El dogma nos dice, además, que la Constitución no tiene madres. Constitución patriarcal, pues. No parida por mujer (los dogmas son así, mágicos a su manera).

Siete fueron sus padres redactores-conceptores como siete fueron los sabios de Roma, siete novias tuvieron aquellos siete hermanos, siete brazos tiene el candelabro judío, siete son los pisos de un zigurat, siete cachete, ocho bizcocho (el 7 tiene magia, tiene “baraka” -como dicen nuestros hermanos musulmanes-, es cabalístico: compren décimos de lotería con el 7 después de hacer pucheritos viendo el anuncio).

Ese dogma fue revisado un poquito en el año 92 (Cobi, Curro) tras el Concilio de Maastrich y, luego, con alevosía, en el año 2011, cuando los popes Zapatero (del que casi nadie se acuerda) y Rajoy (al que muchos soportan) le pusieron típex al artículo 135 de la santa Constitución y garabatearon algo encima.

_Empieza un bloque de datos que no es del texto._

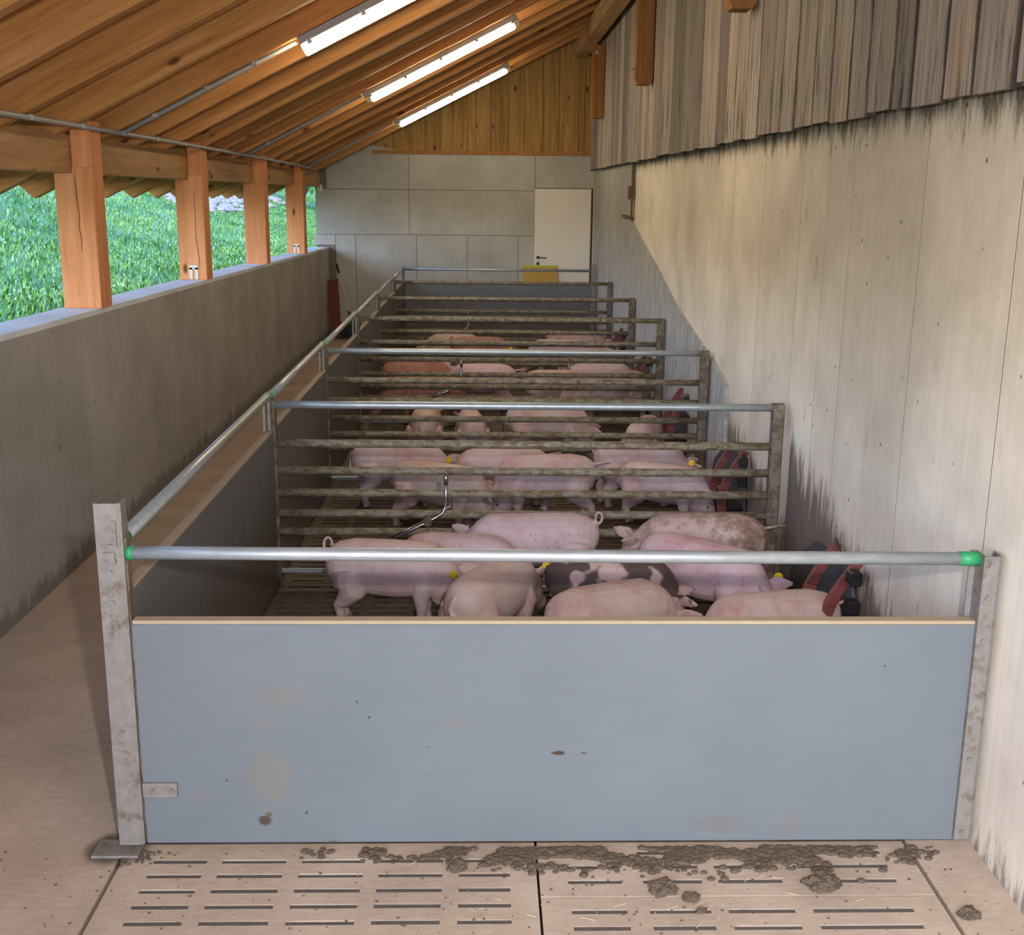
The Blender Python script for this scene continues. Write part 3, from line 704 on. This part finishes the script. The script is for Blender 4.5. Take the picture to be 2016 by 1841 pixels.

Sin embargo, el dogma de la Inmaculada, así a secas, se remonta al año 1854 cuando se decide que, cientos de años antes, una señora por tierras de Palestina, parió a un niño sin necesidad de haber sido inseminada por varón alguno (¿ultramatriarcado? Puede ser). El caso es que eso no lo decidieron arqueólogos, antropólogos o biólogos, sino unos señores que vestían raro (¿patriarcado con faldas? Puede ser).

En fin, disfruten de esta celebración hasta que en el calendario se fije como festivo el Día de la Inmatriculada Apropiación que, a este paso, ya queda poco.